A Kansas firefighter who was terminated for violating the city’s residency policy, has lost his federal court lawsuit to get his job back. Todd Coleman was fired by the Kansas City Fire Department in 2016. The department claimed he spent more than 50% of his time outside of Wyandotte County.
Coleman denied violating the residency requirement but admitted operating a business outside of Wyandotte County. He filed the suit pro se claiming IAFF Local 64, Local 64’s Business Manager Robert Wing, attorney Scott Brown, and the law firm of Blake & Uhlig mishandled his grievance. He sued each of them and the city, accusing the defendants of fraud, misrepresentation, intentional infliction of emotional distress, and violation of his 5th and 14th Amendment rights.
The US District Court dismissed all of Coleman’s claims, offering the following explanations relative to his 14th Amendment arguments:
- Plaintiff alleges he was the victim of “bad faith, outrageous government conduct and manifest injustice,” as well as “overt acts of fraud” and “illegal and unethical conduct.”
- The Court construes this as Plaintiff asserting a substantive due process claim.
- “[T]he Due Process Clause does not protect against ‘wrong’ decisions, only ‘arbitrary’ ones.”
- It protects against governmental abuse of power, and is “not a guarantee against incorrect or ill-advised personnel decisions.”
- At best, these facts suggest an inference that the Government Defendants incorrectly decided to suspend and ultimately terminate Plaintiff.
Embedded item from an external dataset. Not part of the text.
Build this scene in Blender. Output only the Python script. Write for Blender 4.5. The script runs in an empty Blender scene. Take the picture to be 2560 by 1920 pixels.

- Therefore, the Government Defendants’ alleged actions do not rise to the level of substantive due process violations because the law does not guarantee protections against ill-advised or incorrect adverse employment decisions.
- To succeed on a procedural due process claim, a plaintiff must prove two elements: first, that he possessed a constitutionally protected liberty or property interest such that the due process protections were applicable, and second, that he was not “afforded an appropriate level of process[.]
- For the sake of argument, the Government Defendants assume Coleman had a property interest in his employment under Kansas law. Therefore, they argue that Plaintiff’s Complaint demonstrates he received procedural due process both before and after he was deprived of his property interest in his employment.
- The Court finds that on the face of his Complaint, Plaintiff’s allegations do not establish a procedural due process claim.
- Under the Fourteenth Amendment, deprivation of a constitutionally protected interest must “be preceded by notice and opportunity for hearing appropriate to the nature of the case.”
- This requires some sort of pre-termination hearing. A pre-termination hearing, “though necessary, need not be elaborate.”
- The hearing need not be a full adversarial evidentiary hearing; it is sufficient that the employee has an opportunity to respond and present reasons why the non-reappointment should not happen.
- Plaintiff’s factual allegations do not support an inference that the Government Defendants deprived him of procedural due process prior to his suspension and termination.
- The requirements for post-deprivation due process are less clear than those for pre-deprivation.
- While there is no one procedure that satisfies post-deprivation procedural due process, the Tenth Circuit recognizes that a collective bargaining agreement’s grievance procedure satisfies an employee’s entitlement to procedural due process following termination.
- After his suspension, Plaintiff filed a grievance, thus availing himself of the grievance procedure in the Memorandum of Agreement between IAFF Local 64 and the Unified Government.
- Through IAFF Local 64, Plaintiff’s grievance reached the arbitration process.
- IAFF Local 64, however, withdrew the grievance for lack of merit before an arbitration hearing occurred.